═════ Data provided

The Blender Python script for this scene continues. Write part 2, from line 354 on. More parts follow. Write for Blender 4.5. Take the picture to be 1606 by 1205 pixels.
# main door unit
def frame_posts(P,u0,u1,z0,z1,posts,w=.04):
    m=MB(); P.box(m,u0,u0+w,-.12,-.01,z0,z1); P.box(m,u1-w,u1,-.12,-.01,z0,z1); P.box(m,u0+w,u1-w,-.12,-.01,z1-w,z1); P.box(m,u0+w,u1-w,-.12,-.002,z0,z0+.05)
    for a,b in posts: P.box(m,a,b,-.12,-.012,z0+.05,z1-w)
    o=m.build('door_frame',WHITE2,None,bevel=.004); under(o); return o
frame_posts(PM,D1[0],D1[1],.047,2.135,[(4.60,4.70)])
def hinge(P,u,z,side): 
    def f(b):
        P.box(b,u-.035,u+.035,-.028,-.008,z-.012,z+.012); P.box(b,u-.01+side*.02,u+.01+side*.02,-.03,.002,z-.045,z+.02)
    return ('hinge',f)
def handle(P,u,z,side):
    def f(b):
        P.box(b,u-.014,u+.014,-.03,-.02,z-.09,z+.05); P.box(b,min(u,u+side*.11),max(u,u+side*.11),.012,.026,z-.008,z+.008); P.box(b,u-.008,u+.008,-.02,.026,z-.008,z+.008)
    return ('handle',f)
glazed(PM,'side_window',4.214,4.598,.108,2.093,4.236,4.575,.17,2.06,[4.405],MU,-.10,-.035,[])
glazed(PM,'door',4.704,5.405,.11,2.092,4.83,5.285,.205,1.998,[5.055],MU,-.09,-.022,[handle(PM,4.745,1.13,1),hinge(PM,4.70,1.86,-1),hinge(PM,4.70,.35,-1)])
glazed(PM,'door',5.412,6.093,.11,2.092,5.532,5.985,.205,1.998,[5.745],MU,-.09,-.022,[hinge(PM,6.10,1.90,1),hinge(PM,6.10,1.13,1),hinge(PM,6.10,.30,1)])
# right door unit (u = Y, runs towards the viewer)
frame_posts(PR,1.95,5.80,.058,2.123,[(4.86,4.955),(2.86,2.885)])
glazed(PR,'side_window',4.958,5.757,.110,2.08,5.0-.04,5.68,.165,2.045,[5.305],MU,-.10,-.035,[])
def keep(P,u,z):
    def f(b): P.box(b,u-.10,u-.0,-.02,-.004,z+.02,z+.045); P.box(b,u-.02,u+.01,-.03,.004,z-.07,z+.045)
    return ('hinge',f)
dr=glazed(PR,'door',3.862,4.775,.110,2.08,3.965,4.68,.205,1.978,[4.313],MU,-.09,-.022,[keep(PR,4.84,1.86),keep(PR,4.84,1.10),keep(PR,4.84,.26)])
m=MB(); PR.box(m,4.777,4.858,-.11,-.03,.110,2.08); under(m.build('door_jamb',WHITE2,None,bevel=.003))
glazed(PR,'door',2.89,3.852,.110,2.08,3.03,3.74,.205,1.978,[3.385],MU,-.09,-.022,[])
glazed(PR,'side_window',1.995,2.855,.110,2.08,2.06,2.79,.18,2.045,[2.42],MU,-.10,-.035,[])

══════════

Print out the whole listing exactly as it appears.

- **Task result**
The Blender Python script for this scene continues. Write part 2, from line 354 on. More parts follow. Write for Blender 4.5. Take the picture to be 1606 by 1205 pixels.
# main door unit
def frame_posts(P,u0,u1,z0,z1,posts,w=.04):
    m=MB(); P.box(m,u0,u0+w,-.12,-.01,z0,z1); P.box(m,u1-w,u1,-.12,-.01,z0,z1); P.box(m,u0+w,u1-w,-.12,-.01,z1-w,z1); P.box(m,u0+w,u1-w,-.12,-.002,z0,z0+.05)
    for a,b in posts: P.box(m,a,b,-.12,-.012,z0+.05,z1-w)
    o=m.build('door_frame',WHITE2,None,bevel=.004); under(o); return o
frame_posts(PM,D1[0],D1[1],.047,2.135,[(4.60,4.70)])
def hinge(P,u,z,side): 
    def f(b):
        P.box(b,u-.035,u+.035,-.028,-.008,z-.012,z+.012); P.box(b,u-.01+side*.02,u+.01+side*.02,-.03,.002,z-.045,z+.02)
    return ('hinge',f)
def handle(P,u,z,side):
    def f(b):
        P.box(b,u-.014,u+.014,-.03,-.02,z-.09,z+.05); P.box(b,min(u,u+side*.11),max(u,u+side*.11),.012,.026,z-.008,z+.008); P.box(b,u-.008,u+.008,-.02,.026,z-.008,z+.008)
    return ('handle',f)
glazed(PM,'side_window',4.214,4.598,.108,2.093,4.236,4.575,.17,2.06,[4.405],MU,-.10,-.035,[])
glazed(PM,'door',4.704,5.405,.11,2.092,4.83,5.285,.205,1.998,[5.055],MU,-.09,-.022,[handle(PM,4.745,1.13,1),hinge(PM,4.70,1.86,-1),hinge(PM,4.70,.35,-1)])
glazed(PM,'door',5.412,6.093,.11,2.092,5.532,5.985,.205,1.998,[5.745],MU,-.09,-.022,[hinge(PM,6.10,1.90,1),hinge(PM,6.10,1.13,1),hinge(PM,6.10,.30,1)])
# right door unit (u = Y, runs towards the viewer)
frame_posts(PR,1.95,5.80,.058,2.123,[(4.86,4.955),(2.86,2.885)])
glazed(PR,'side_window',4.958,5.757,.110,2.08,5.0-.04,5.68,.165,2.045,[5.305],MU,-.10,-.035,[])
def keep(P,u,z):
    def f(b): P.box(b,u-.10,u-.0,-.02,-.004,z+.02,z+.045); P.box(b,u-.02,u+.01,-.03,.004,z-.07,z+.045)
    return ('hinge',f)
dr=glazed(PR,'door',3.862,4.775,.110,2.08,3.965,4.68,.205,1.978,[4.313],MU,-.09,-.022,[keep(PR,4.84,1.86),keep(PR,4.84,1.10),keep(PR,4.84,.26)])
m=MB(); PR.box(m,4.777,4.858,-.11,-.03,.110,2.08); under(m.build('door_jamb',WHITE2,None,bevel=.003))
glazed(PR,'door',2.89,3.852,.110,2.08,3.03,3.74,.205,1.978,[3.385],MU,-.09,-.022,[])
glazed(PR,'side_window',1.995,2.855,.110,2.08,2.06,2.79,.18,2.045,[2.42],MU,-.10,-.035,[])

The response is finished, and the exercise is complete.